I was doing alright at first. What does an eight-sided sign mean? A) Yield B) Caution C) Stop. This was a piece of cake!
Around question 10, they started to get harder. What would be a reason for approaching a sharp curve slowly? A) To save wear and tear on your tires B) To be able to take in the scenery C) To be able to stop if someone is in the roadway. Since there was no “all of the above” I had to think about this one. I could see the scenery advantage, but didn’t think the DMV was into that kind of thing. And choice C was stupid – what if someone wasn’t in the roadway? That seems like a single case scenario to me, and that should be another question altogether. Wear and tear on tires? This test was supposed to be about safe driving, not taking care of your car. Are we going to have to answer questions about how to properly clean out our car ashtrays, too?
Then they started to get just plain bizarre. You needn’t stop your vehicle for a frozen dessert truck when A) It shows flashing red lights B) It shows a stop signal arm C) a person is crossing the roadway to or from the frozen dessert truck D) on a dual highway if you’re on the other side of a safety island or median from the frozen dessert truck. Okay, that’s just ridiculous. The ice cream man now gets his own question. Who is making up these tests and why do they keep calling Mr. Softee a “frozen dessert truck?”
By the time I got to Question 30, I was in trouble.

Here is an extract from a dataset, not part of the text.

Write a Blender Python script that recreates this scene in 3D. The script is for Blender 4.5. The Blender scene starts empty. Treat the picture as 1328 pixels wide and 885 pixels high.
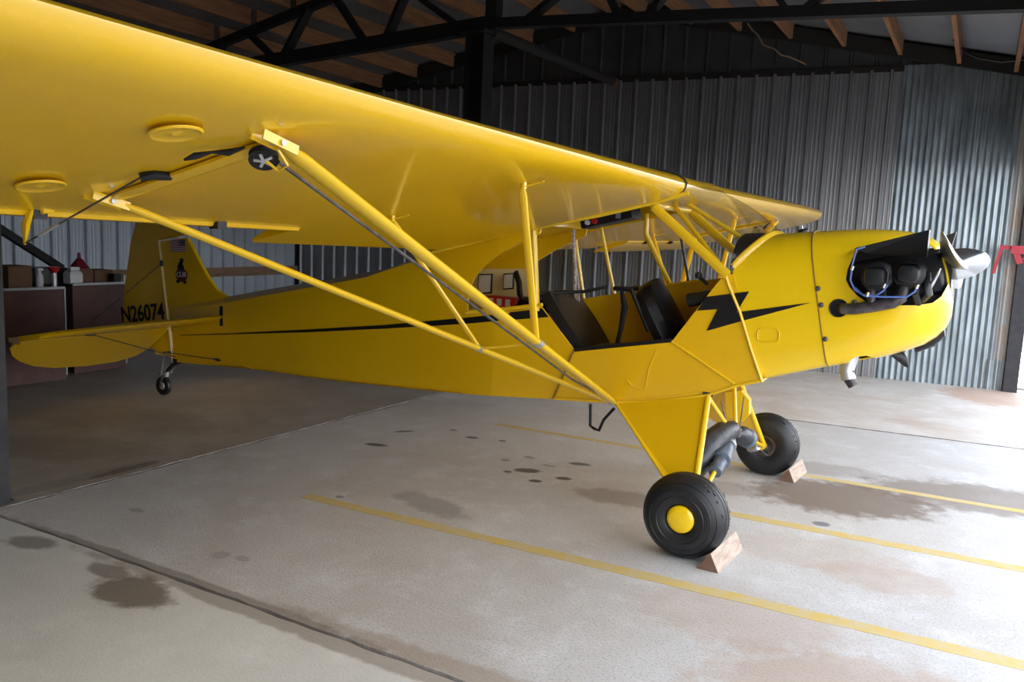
import bpy, bmesh, math, random
from mathutils import Vector, Matrix
random.seed(7)
PI = math.pi
SC = bpy.context.scene
COL = SC.collection
R = math.radians

# ------------------------------------------------------------------ camera
def set_camera():
    yaw, pitch, roll, f = .5125, .1273, .0429, 1065.1
    cy, sy = math.cos(yaw), math.sin(yaw)
    fw = Vector((-sy*math.cos(pitch), cy*math.cos(pitch), -math.sin(pitch)))
    r = Vector((cy, sy, 0)); u = r.cross(fw)
    cr, sr = math.cos(roll), math.sin(roll)
    r2 = r*cr+u*sr; u2 = u*cr-r*sr
    cam = bpy.data.cameras.new('camera'); cam.sensor_width = 36; cam.lens = f/1328*36
    cam.clip_start = .05; cam.clip_end = 300
    o = bpy.data.objects.new('camera', cam); COL.objects.link(o)
    m = Matrix((r2, u2, -fw)).transposed().to_4x4(); m.translation = Vector((1.1269, -4.6766, 1.5148))
    o.matrix_world = m; SC.camera = o
set_camera()

# ------------------------------------------------------------------ light
w = bpy.data.worlds.new('sky'); SC.world = w; w.use_nodes = True
nt = w.node_tree; nt.nodes.clear()
bg = nt.nodes.new('ShaderNodeBackground'); out = nt.nodes.new('ShaderNodeOutputWorld')
geo = nt.nodes.new('ShaderNodeTexCoord'); sep = nt.nodes.new('ShaderNodeSeparateXYZ'); rmp = nt.nodes.new('ShaderNodeValToRGB')
nt.links.new(geo.outputs['Generated'], sep.inputs[0]); nt.links.new(sep.outputs[2], rmp.inputs[0])
rmp.color_ramp.elements[0].position = 0.0; rmp.color_ramp.elements[0].color = (1.0, 1.0, 1.0, 1)
rmp.color_ramp.elements[1].position = 1.0; rmp.color_ramp.elements[1].color = (.70, .80, 1.0, 1)
nt.links.new(rmp.outputs[0], bg.inputs[0]); nt.links.new(bg.outputs[0], out.inputs[0])
bg.inputs[1].default_value = 3.1
sl = bpy.data.lights.new('sun', 'SUN'); sl.energy = .0001; sl.angle = R(25); sl.color = (1, .97, .92)
so = bpy.data.objects.new('sun', sl); COL.objects.link(so)
so.rotation_euler = Vector((-.35, .55, -1.0)).to_track_quat('-Z', 'Y').to_euler()
so.location = (8, -8, 12)
SC.view_settings.view_transform = 'Standard'; SC.view_settings.look = 'None'
SC.view_settings.gamma = 1; SC.view_settings.use_curve_mapping = False
SC.view_settings.exposure = 0.70

# ------------------------------------------------------------------ materials
MATS = {}
def mat(name, col, rough=.5, metal=0., coat=0., var=0., vscale=4., bump=0., bscale=20., col2=None, spec=.5, stretch=(1, 1, 1), coatr=.05):
    if name in MATS: return MATS[name]
    m = bpy.data.materials.new(name); m.use_nodes = True; N = m.node_tree.nodes; L = m.node_tree.links
    b = N['Principled BSDF']; b.inputs['Base Color'].default_value = (*col, 1)
    b.inputs['Roughness'].default_value = rough; b.inputs['Metallic'].default_value = metal
    b.inputs['Coat Weight'].default_value = coat; b.inputs['Coat Roughness'].default_value = coatr
    b.inputs['Specular IOR Level'].default_value = spec
    tc = N.new('ShaderNodeTexCoord'); mp = N.new('ShaderNodeMapping'); mp.inputs['Scale'].default_value = stretch
    L.new(tc.outputs['Object'], mp.inputs[0])
    if var > 0 or col2:
        n = N.new('ShaderNodeTexNoise'); n.inputs['Scale'].default_value = vscale; n.inputs['Detail'].default_value = 6
        L.new(mp.outputs[0], n.inputs['Vector'])
        rp = N.new('ShaderNodeValToRGB'); c2 = col2 or tuple(c*(1-var) for c in col)
        rp.color_ramp.elements[0].position = .35; rp.color_ramp.elements[1].position = .65
        rp.color_ramp.elements[0].color = (*c2, 1); rp.color_ramp.elements[1].color = (*col, 1)
        L.new(n.outputs['Fac'], rp.inputs[0]); L.new(rp.outputs[0], b.inputs['Base Color'])
    if bump > 0:
        n2 = N.new('ShaderNodeTexNoise'); n2.inputs['Scale'].default_value = bscale; n2.inputs['Detail'].default_value = 4
        L.new(mp.outputs[0], n2.inputs['Vector'])
        bp = N.new('ShaderNodeBump'); bp.inputs['Strength'].default_value = bump; bp.inputs['Distance'].default_value = .01
        L.new(n2.outputs['Fac'], bp.inputs['Height']); L.new(bp.outputs[0], b.inputs['Normal'])
    MATS[name] = m; return m

YEL = (.82, .49, .003)
yellow = mat('yellow_dope', YEL, .34, coat=.7, coatr=.09, var=.05, vscale=2, bump=.12, bscale=3)
yellow_cowl = mat('yellow_enamel', (.90, .60, .004), .30, coat=.6, coatr=.08)
yellow_tube = mat('yellow_tube', (.84, .54, .015), .28, coat=.4)
black_paint = mat('black_paint', (.009, .009, .011), .45, spec=.3)
black_metal = mat('black_metal', (.02, .02, .022), .4, metal=.3, var=.4, vscale=30)
engine_black = mat('engine_black', (.008, .009, .011), .38)
leather = mat('black_vinyl', (.008, .008, .010), .40, bump=.2, bscale=60, spec=.35)
canvas = mat('boot_canvas', (.035, .042, .055), .38, bump=.8, bscale=18, col2=(.008, .009, .012), vscale=9)
canvas_grey = mat('canvas_grey', (.13, .17, .24), .4, bump=.6, bscale=20, col2=(.05, .065, .09), vscale=14)
rubber = mat('tyre_rubber', (.013, .014, .017), .46, var=.3, vscale=14)
dusty = mat('tyre_dust', (.10, .105, .11), .8, col2=(.02, .022, .025), vscale=50)
chrome = mat('polished_metal', (.78, .80, .83), .22, metal=1.)
alu = mat('dull_aluminium', (.55, .56, .58), .45, metal=.7)
prop_metal = mat('propeller_metal', (.62, .62, .62), .3, metal=1.)
exhaust = mat('exhaust_steel', (.13, .12, .13), .45, metal=.6, col2=(.06, .05, .05), vscale=25)
rust = mat('rusty_steel', (.16, .07, .04), .8, col2=(.03, .022, .02), vscale=20)
steel_black = mat('black_building_steel', (.010, .010, .012), .7, var=.3, vscale=8)
rafter_dark = mat('dark_rafter', (.018, .015, .013), .8)
post_paint = mat('post_paint', (.014, .015, .020), .6, col2=(.028, .028, .032), vscale=12)
purlin_wood = mat('purlin_wood', (.42, .20, .09), .7, col2=(.28, .13, .06), vscale=3, stretch=(9, 1, 9))
girt_wood = mat('girt_wood', (.33, .20, .13), .75, col2=(.22, .14, .09), vscale=3, stretch=(9, 1, 9))
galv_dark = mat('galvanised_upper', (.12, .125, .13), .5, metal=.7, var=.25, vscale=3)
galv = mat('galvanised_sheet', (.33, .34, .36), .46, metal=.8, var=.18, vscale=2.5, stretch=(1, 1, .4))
galv_left = mat('painted_sheet', (.54, .61, .70), .45, metal=.35, var=.15, vscale=1.5)
galv_roof = mat('roof_sheet', (.27, .28, .30), .4, metal=.5, var=.15, vscale=2)
corr = mat('corrugated_iron', (.42, .49, .53), .48, metal=.8, col2=(.25, .30, .33), vscale=7, stretch=(1, 1, .3))
board = mat('brown_board', (.085, .030, .022), .55, col2=(.055, .02, .016), vscale=6)
edge_alu = mat('edge_aluminium', (.35, .37, .40), .5, metal=.4)
cardboard = mat('cardboard', (.16, .085, .045), .8, var=.15)
white_plastic = mat('white_plastic', (.62, .64, .66), .4)
red_plastic = mat('red_plastic', (.45, .012, .02), .35)
red_paint = mat('red_paint', (.42, .03, .05), .45)
wood_chock = mat('chock_wood', (.44, .35, .28), .75, col2=(.31, .23, .18), vscale=5, stretch=(12, 2, 12))
wood_end = mat('chock_end_grain', (.20, .11, .075), .85, var=.3, vscale=30)
paint_line = mat('yellow_floor_paint', (.60, .43, .12), .75, col2=(.54, .45, .26), vscale=14)
cream = mat('cream_panel', (.80, .70, .38), .5)
paper = mat('paper', (.62, .64, .68), .6)
blue_wire = mat('blue_wire', (.10, .18, .52), .4)
white_wire = mat('pale_cord', (.50, .45, .40), .6, col2=(.30, .22, .18), vscale=60)
navy = mat('navy', (.02, .025, .10), .5)
flag_white = mat('flag_white', (.55, .55, .58), .5)
flag_red = mat('flag_red', (.30, .06, .09), .5)
maroon = mat('maroon', (.09, .012, .03), .5)
outdoor = mat('outdoor_ground', (.33, .31, .29), .9, var=.12, vscale=1)

def glass_mat(name, tint, gloss=.12):
    m = bpy.data.materials.new(name); m.use_nodes = True; N = m.node_tree.nodes; L = m.node_tree.links
    for n in list(N):
        if n.type != 'OUTPUT_MATERIAL': N.remove(n)
    o = [n for n in N if n.type == 'OUTPUT_MATERIAL'][0]
    t = N.new('ShaderNodeBsdfTransparent'); t.inputs[0].default_value = (*tint, 1)
    g = N.new('ShaderNodeBsdfGlossy'); g.inputs['Roughness'].default_value = .08
    fr = N.new('ShaderNodeFresnel'); fr.inputs[0].default_value = 1.45
    ad = N.new('ShaderNodeMath'); ad.operation = 'MULTIPLY_ADD'; ad.inputs[1].default_value = .3; ad.inputs[2].default_value = gloss*.1
    mx = N.new('ShaderNodeMixShader'); L.new(fr.outputs[0], ad.inputs[0]); L.new(ad.outputs[0], mx.inputs[0])
    L.new(t.outputs[0], mx.inputs[1]); L.new(g.outputs[0], mx.inputs[2]); L.new(mx.outputs[0], o.inputs[0])
    return m
plexi = glass_mat('plexiglass', (.93, .93, .88))
clear_plastic = glass_mat('clear_plastic', (.7, .72, .75), .4)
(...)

I had already gotten two wrong and I had skipped one question – A 5-ounce glass of wine contains the same amount of alcohol as: A) one pint of whiskey B) a gallon of wine C) a 6-pack of beer D) one 12-ounce can of beer. I knew B wasn’t right, but I was having a mental block trying to picture what a pint was. I couldn’t stop myself from thinking about a gallon milk jug full of red wine and my stomach was turning over slightly. I’d get back to that one later.
When I had gotten as far as Question 39, I was in a full sweat, feeling dizzy and looking around for a paper bag to breathe into. I had used up my three wrong answers and had skipped questions concerning how deep my tire treads had to be ( A) 3/8 inch B) 3/16 inch C) 2/32 inch D) 4/10 inch) and what the penalty was for a third offense for DUI. These were things I hadn’t studied in the book, thinking I would have to be an idiot to ever get to a third DUI offense and confident that one of the six inspections I had to have done to my car every 12 months would surely alert me to a possible tire tread infraction.
Soon the DMV was starting to turn off the lights. I had been in there so long they were getting ready to close. I shut my eyes, held my breath and hit some buttons, guessing on the answers. A big green exclamation point flashed on my screen. I passed! I hugged all the prison guards, posed for my picture and got my New Jersey license. Another state conquered.